Question

A disc of mass M and radius R is rolling purely with centre’s velocity ${v}_\mathbf{0}$ on a flat horizontal floor when it hits a step in the floor of height $\dfrac{R}{\mathbf{4}}$. The corner of the step is sufficiently rough to prevent any slipping of the disc against itself. What is the velocity of the centre of the disc just after impact?
A) $\dfrac{\mathbf{4}{v}_\mathbf{0}}{\mathbf{5}}$
B) $\dfrac{\mathbf{4}{v}_\mathbf{0}}{\mathbf{7}}$
C) $\dfrac{\mathbf{5}{v}_\mathbf{0}}{\mathbf{6}}$
D) none of these

Answer 1

This question can be solved by the concept of conservation of momentum.
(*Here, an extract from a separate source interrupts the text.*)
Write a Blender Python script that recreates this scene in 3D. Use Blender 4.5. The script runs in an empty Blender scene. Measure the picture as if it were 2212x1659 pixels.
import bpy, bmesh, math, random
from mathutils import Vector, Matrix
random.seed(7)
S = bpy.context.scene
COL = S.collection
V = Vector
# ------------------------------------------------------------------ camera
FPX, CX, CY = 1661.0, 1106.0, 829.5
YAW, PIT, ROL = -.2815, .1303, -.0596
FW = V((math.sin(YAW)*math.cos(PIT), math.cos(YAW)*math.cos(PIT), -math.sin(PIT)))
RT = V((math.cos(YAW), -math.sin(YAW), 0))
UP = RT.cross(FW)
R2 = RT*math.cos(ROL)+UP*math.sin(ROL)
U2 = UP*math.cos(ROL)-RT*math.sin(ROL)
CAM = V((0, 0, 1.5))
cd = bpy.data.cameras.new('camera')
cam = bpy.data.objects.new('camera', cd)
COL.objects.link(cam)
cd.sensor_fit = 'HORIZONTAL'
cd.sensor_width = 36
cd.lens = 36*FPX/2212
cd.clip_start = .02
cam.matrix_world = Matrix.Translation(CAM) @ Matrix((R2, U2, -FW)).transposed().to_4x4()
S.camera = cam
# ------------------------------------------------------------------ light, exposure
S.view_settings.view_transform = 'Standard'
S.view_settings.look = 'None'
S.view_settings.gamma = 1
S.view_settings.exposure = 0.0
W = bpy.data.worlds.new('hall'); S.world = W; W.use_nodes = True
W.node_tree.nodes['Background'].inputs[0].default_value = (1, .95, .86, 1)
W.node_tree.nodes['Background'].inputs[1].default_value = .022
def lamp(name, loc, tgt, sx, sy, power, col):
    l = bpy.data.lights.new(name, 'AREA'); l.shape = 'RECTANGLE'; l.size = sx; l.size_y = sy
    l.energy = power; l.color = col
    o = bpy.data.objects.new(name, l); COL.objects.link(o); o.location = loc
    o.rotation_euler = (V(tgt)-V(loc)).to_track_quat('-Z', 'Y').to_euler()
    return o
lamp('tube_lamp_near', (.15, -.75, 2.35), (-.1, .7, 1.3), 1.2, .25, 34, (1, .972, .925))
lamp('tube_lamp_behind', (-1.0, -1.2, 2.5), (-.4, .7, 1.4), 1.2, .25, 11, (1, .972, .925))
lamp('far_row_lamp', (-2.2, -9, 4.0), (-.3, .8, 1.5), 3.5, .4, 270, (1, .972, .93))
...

The amount of momentum remains constant; momentum is neither created nor destroyed, but only changed through the action of forces described by Newton’s laws of motion.

Complete step by step answer:
Let us understand this question by pictorial representation.

Angular momentum will remain conserved at the point of impact P and just after impact, it starts rotating about point P.
As per conservation of momentum, the total momentum is always constant for a system.
$L_i=L_f$
Where $L_i$ and $L_f$ are initial and final angular momentum.
$Mv_0(R-\dfrac{R}{4})+\dfrac{1}{2}MR^2(\dfrac{v_0}{R})=\dfrac{3}{2}MR^2\omega$ (M is common on both sides; hence we can cancel the term ‘M’)
Where M is the mass of disc, $v_0$ is the velocity at the centre of disc, R is the height from the floor and $\omega$ is the angular velocity.
$\implies v_0(R-\dfrac{R}{4})+\dfrac{1}{2}R^2(\dfrac{v_0}{R})=\dfrac{3}{2}R^2\omega$
Now, we further simplify the equation,
$v_0R-\dfrac{Rv_0}{4}+\dfrac{1}{2}R^2(\dfrac{v_0}{R})=\dfrac{3}{2}R^2\omega$ (Since R is common, we can cancel the term)
$v_0-\dfrac{v_0}{4}+\dfrac{1}{2}v_0=\dfrac{3}{2}R\omega$
Cross multiplying the equation,
${2v}_0-\dfrac{{2v}_0}{4}+\dfrac{2}{2}v_0=3R\omega$
$\implies {2v}_0-\dfrac{v_0}{2}+v_0=3R\omega$
Take LCM and simplify further, we get
$\dfrac{4v_0-v_0+2v_0}{2}=3R\omega$
$\implies \dfrac{5v_0}{2}=3R\omega$
$\implies 5v_0=6R\omega$
Now, we arrange the equation in terms of \omega to find velocity,
$\omega=\dfrac{5v_0}{6}$

Hence, the correct answer is “Option C”.

Note:
In an isolated system (such as the universe), there are no external forces, so momentum is always conserved. In mechanics, momentum, energy and angular momentum are the quantities conserved.